Stand: 22. Auflage – ET: 10/2018

§ 17a Abs. 3 GVG ermöglicht eine Vorabentscheidung über die Zulässigkeit des Rechtswegs. Einer Entscheidung hierüber bedarf es nur dann einer vor der Entscheidung der Hauptsache, wenn entweder die Rechtslage objektiv zweifelhaft ist (in diesem Fall kann das Gericht vorab entscheiden, § 17a Abs. 3 Satz 1 GVG) oder falls ein Beteiligter die Zulässigkeit des Rechtswegs rügt (in diesem Fall hat das Gericht eine Vorabentscheidung zu treffen, § 17a Abs. 3 Satz 2 GVG).

 

Tz. 4

Stand: 22. Auflage – ET: 10/2018

Das FG entscheidet durch Beschluss (§ 17a Abs. 4 Satz 1 GVG, § 128 Abs. 1 FGO), auch im Fall der Vorabentscheidung nach § 17a Abs. 3 GVG. Die Durchführung einer mündlichen Verhandlung ist freigestellt (§ 17a Abs. 4 Satz 1 GVG).

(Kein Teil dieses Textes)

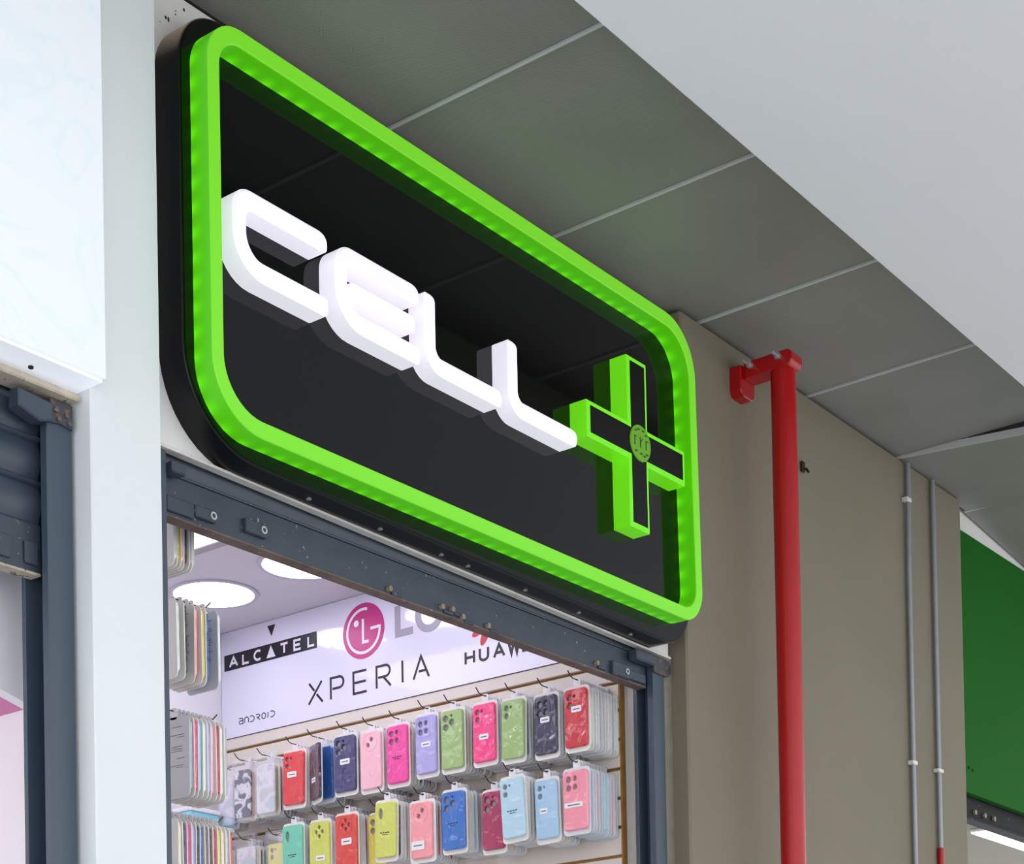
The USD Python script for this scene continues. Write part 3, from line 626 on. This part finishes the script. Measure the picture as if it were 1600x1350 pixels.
XS = 4.190
def stack(y, zc, w, h, col, desc, row, style=None, sticker=None, roll=0, yaw=0, n=7, behind=(), xf=4.05, text=False, m=None, bag=False, cw=None, ch=None, dyb=0.0, brow=None, card=None):
    zh = zc+.108; short = desc; grp = f"cases behind the {desc} case, {row} row"
    M = frame_of(xf, y, zh, SLAT, roll, yaw)
    pack(M, w, h, col, f"{desc} phone case, front of its hook, {row} row", None, style, sticker, text=text, m=m, bag=bag, cw=cw, ch=ch, card=card)
    step = min(.0150, (XS-.014-(xf+.016))/max(1, n-1)) if n > 1 else .014
    x = xf+(.0148 if yaw == 0 else .034)
    for k in range(n-1):
        if x+.003 > XS-.001: break
        c = behind[k % len(behind)] if behind else "white"
        jr = rng.uniform(-1.2, 1.2)
        M = frame_of(x, y+dyb+rng.uniform(-.002, .002), zh+rng.uniform(-.002, .001), SLAT, roll*.3+jr, 0)
        cd = card or (CARD if rng.random() < .6 else CARDCLEAR)
        ww = min(w, .082)
        pack(M, ww-.004, h-.008, c, f"{WORD[c]} case, {ORD[k+1]} on the {short} hook, {row} row", grp, slot=False, card=cd, cw=min((cw or ww+.010), .094))
        x += .0148
    hook(XS, xf-.020, y, zh, f"wire hook carrying the {desc} case, {row} row")

UP = [  # y, z, w, h, colour, words, camera holes, sticker, ...
 dict(y=.176, zc=2.842, w=.076, h=.163, col="red", desc="rightmost bright red", style="two", sticker=(.004, .024, .034, .017), n=10, behind=("white", "cream", "white", "grey", "pale", "white", "white", "cyan", "white")),
 dict(y=.281, zc=2.840, w=.078, h=.166, col="navy", desc="dark navy with wavy film", style="four", sticker=(.000, .014, .032, .016), n=9, behind=("white", "cream", "peach", "pale", "white")),
 dict(y=.396, zc=2.847, w=.080, h=.168, col="green", desc="sage green with round emblem", style="two", n=9, behind=("teal", "white", "brown", "white"), roll=-1),
 dict(y=.502, zc=2.854, w=.082, h=.168, col="hot", desc="hot pink", style="two", sticker=(.001, -.012, .034, .016), n=8, behind=("white", "grey", "white", "cream")),
 dict(y=.622, zc=2.854, w=.082, h=.172, col="green", desc="plain sage green", style="three", n=9, behind=("gold", "cream", "grey", "black", "grey", "white")),
 dict(y=.722, zc=2.855, w=.080, h=.172, col="lilac", desc="lilac", style="four", sticker=(.002, .0, .036, .015), n=8, behind=("grey", "white", "grey", "black", "coral")),
 dict(y=.836, zc=2.844, w=.082, h=.174, col="magenta", desc="magenta", style="four", text=True, n=9, behind=("coral", "white", "cream", "black", "grey", "mint")),
 dict(y=.943, zc=2.842, w=.084, h=.174, col="pale", desc="pale pink with round camera", style="pair", n=9, behind=("pale", "black", "white", "cream", "pale")),
 dict(y=1.050, zc=2.848, w=.088, h=.172, col="indigo", desc="indigo blue", style="three", sticker=(.003, .006, .040, .017), n=8, behind=("black", "white", "cream", "grey")),
 dict(y=1.165, zc=2.840, w=.082, h=.172, col="purple", desc="dark purple turned sideways", sticker=(-.004, -.026, .034, .015), yaw=-26, n=7, behind=("cobalt", "black", "cobalt", "white", "indigo"), xf=4.04),
 dict(y=1.268, zc=2.836, w=.090, h=.166, col="coral", desc="coral red near the corner", style="two", sticker=(-.004, .012, .040, .018), n=8, behind=("white", "mint", "white", "pale", "salmon"), roll=-1.5),
]
for d in UP: stack(row="upper", **d)
LOW = [
 dict(y=.183, zc=2.614, w=.083, h=.166, col="pink", desc="soft pink", style="four", sticker=(-.004, -.013, .062, .014), n=10, behind=("lilac", "white", "pink", "sky", "white", "cyan", "white", "pink", "lilac"), card=CARDCLEAR),
 dict(y=.286, zc=2.602, w=.078, h=.166, col="sky", desc="narrow sky blue", style="two", sticker=(-.008, -.004, .026, .016), n=7, behind=("cream", "purple", "white", "white"), roll=1.5),
 dict(y=.392, zc=2.617, w=.082, h=.170, col="ice", desc="tilted ice blue", style="two", text=True, roll=3, n=8, behind=("white", "grey", "white"), xf=4.028, cw=.092, dyb=-.006),
 dict(y=.487, zc=2.600, w=.080, h=.168, col="wine", desc="wine red", style="three", n=7, behind=("white", "cream", "pale"), xf=4.066, cw=.090),
 dict(y=.622, zc=2.616, w=.086, h=.170, col="blue", desc="bright blue", style="three", text=True, n=9, behind=("white", "white", "cyan", "white", "pale", "grey", "white")),
 dict(y=.746, zc=2.603, w=.084, h=.166, col="salmon", desc="salmon pink", style="pair", sticker=(-.012, -.044, .050, .026), n=8, behind=("white", "red", "cream", "grey"), cw=.102),
 dict(y=.868, zc=2.618, w=.082, h=.166, col="lime", desc="lime yellow with glossy film", style="oval", text=True, n=8, behind=("black", "white", "peach", "white"), roll=-1.5, xf=4.030),
 dict(y=.952, zc=2.600, w=.074, h=.166, col="yellow", desc="mustard yellow half hidden", style="three", sticker=(.012, -.022, .024, .018), n=5, behind=("white", "cream"), xf=4.085, cw=.082),
 dict(y=1.050, zc=2.606, w=.088, h=.168, col="orange", desc="orange red with round camera", style="round", sticker=(.004, .002, .042, .020), n=8, behind=("lime", "white", "orange", "cream")),
 dict(y=1.163, zc=2.600, w=.084, h=.168, col="lime", desc="lime green with round camera", style="round", sticker=(.006, -.030, .038, .016), n=7, behind=("white", "cream", "lime")),
 dict(y=1.280, zc=2.603, w=.086, h=.170, col="mint", desc="mint green", style="oval", text=True, n=7, behind=("white", "cream", "white")),
]
for d in LOW: stack(row="lower", **d)
# third row: only the tops reach into the picture's lower edge
CLEARM = usdkit.material(stage, "/World/Looks/iridescent_case", {"g": ("geometry", {}), "n": ("noise_texture", {"scale": 18.0, "detail": 3.0}), "r": ("rgb_ramp", {"ramp": [(.35, lin((208, 208, 214))), (.48, lin((240, 238, 246))), (.58, lin((214, 208, 232))), (.66, lin((196, 216, 222)))]}),
    "p": ("principled_bsdf", {"roughness": .25, "coat_weight": .8})}, [("g.position", "n.vector"), ("n.fac", "r.fac"), ("r.color", "p.base_color")], surface="p.BSDF")
BAG = [
 dict(y=1.397, zc=2.820, w=.080, h=.156, col="white", desc="clear iridescent bagged", m=CLEARM, n=7, behind=("gold", "brown", "coral", "grey", "black"), bag=True, cw=.094, xf=4.05),
 dict(y=1.500, zc=2.820, w=.072, h=.154, col="black", desc="dark marble print bagged", m=MARBLE, n=7, behind=("peach", "gold", "brown", "coral"), bag=True, cw=.088, xf=4.05, roll=-1.5),
 dict(y=1.604, zc=2.812, w=.070, h=.160, col="white", desc="pale bagged corner", m=CLEARM, n=5, behind=("peach", "mint", "cream"), bag=True, cw=.084, xf=4.075),
]
for d in BAG: stack(row="upper", **d)
BAG2 = [
 dict(y=1.378, zc=2.566, w=.076, h=.164, col="pyellow", desc="pale yellow bagged", style="two", n=6, behind=("brown", "mint", "black"), bag=True, cw=.088, xf=4.075),
 dict(y=1.492, zc=2.562, w=.082, h=.168, col="white", desc="white bagged lower corner", m=CLEARM, n=7, behind=("cream", "brown", "mint", "brown", "black"), bag=True, cw=.098, xf=4.05),
 dict(y=1.610, zc=2.560, w=.082, h=.168, col="white", desc="milky bagged", m=CLEARM, n=5, behind=("cream", "grey", "white"), bag=True, cw=.096, xf=4.05),
]
for d in BAG2: stack(row="lower", **d)

# packs on the left wall rack, seen from behind
def rack(zc, h, xs, cols, desc, printed=(), y0=.13, w=.096, grey=()):
    zh = zc+.098
    for k, (x, c) in enumerate(zip(xs, cols)):
        cw = w+.003
        yy = y0+cw/2+rng.uniform(-.0015, .0015)
        M = frame_of(x, yy, zh-.0012*k*0, BACKV, rng.uniform(-.8, .8), 0)
        pack(M, w, h, c, f"{WORD[c]} case seen from behind, {ORD[k]} from left in the {desc} left rack bundle", f"cards in the {desc} rack bundle", backprint=k in printed, slot=False, card=CARDGREY if k in grey else CARD, hang=.098, cw=cw, ch=h+.020)
    hook(2.42, max(xs)+.006, y0+(w+.003)/2, zh, f"wire hook of the {desc} rack bundle on the left wall", B=-1*-1)
rack(2.962, .150, [2.535, 2.546, 2.556, 2.566, 2.577, 2.588], ["white", "yellow", "peach", "purple", "grey", "cream"], "top")
rack(2.726, .150, [2.540, 2.560, 2.590, 2.608, 2.622, 2.655], ["white", "black", "salmon", "yellow", "cobalt", "white"], "second", printed=(2, 5), grey=(5,))
rack(2.484, .154, [2.572+.0122*k for k in range(9)], ["grey", "hot", "cyan", "white", "lilac", "pale", "red", "white", "grey"], "third", printed=(0, 1), grey=(0,))
rack(2.262, .150, [2.536+.0122*k for k in range(13)], ["cream", "indigo", "magenta", "lilac", "black", "cobalt", "brown", "navy", "red", "yellow", "cream", "grey", "coral"], "lowest")
bx = thing("accessory_box", "small pale cyan box in the back corner behind the left rack", "box")
part(bx, "carton", box(3.925, 4.050, 1.62, 1.70, 2.7165, 2.766, .003), mat("cyan_carton", COL["cyan"], .5)); part(bx, "carton_lid", box(3.921, 4.054, 1.615, 1.705, 2.7665, 2.780, .003), mat("white_carton", (240, 240, 246), .5))
top("shelf", box(3.84, 4.062, 1.56, 1.7445, 2.702, 2.716, .002), INTWALL, "small white shelf in the back corner of the shop", "shelf")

Gegen den Beschluss, der einer Begründung bedarf (§ 17a Abs. 4 Satz 2 GVG), ist die Beschwerde zum BFH nur bei ausdrücklicher Zulassung, die für den BFH bindend ist, gegeben (§ 17a Abs. 4 Sätze 4 und 6 GVG BFH v. 26.07.2005, VII S 37/05, BFH/NV 2005, 1863; BFH v. 05.04.2007, X B 47/07, BFH/NV 2007, 1344; BFH v. 06.11.2006, VII B 282/06, BFH/NV 2007, 264). Wegen der Zulassungsgründe § 17a Abs. 4 Satz 5 GVG; NZB ist nicht statthaft (s. auch BAG v. 22.02.1994, 10 AZB 4/94, NJW 1994, 2110). Der Beschluss ist nur zwingend zuzustellen, wenn die Beschwerde zugelassen ist (§ 53 Abs. 1 FGO). Im Zuge der Rechtsmittelentscheidung über die Hauptsache ist dem BFH die Prüfung der Zulässigkeit verwehrt (§ 17a Abs. 5 GVG). Die Bindung erstreckt § 17a Abs. 5 GVG auch auf das mit der Hauptsache befasste Rechtsmittelgericht.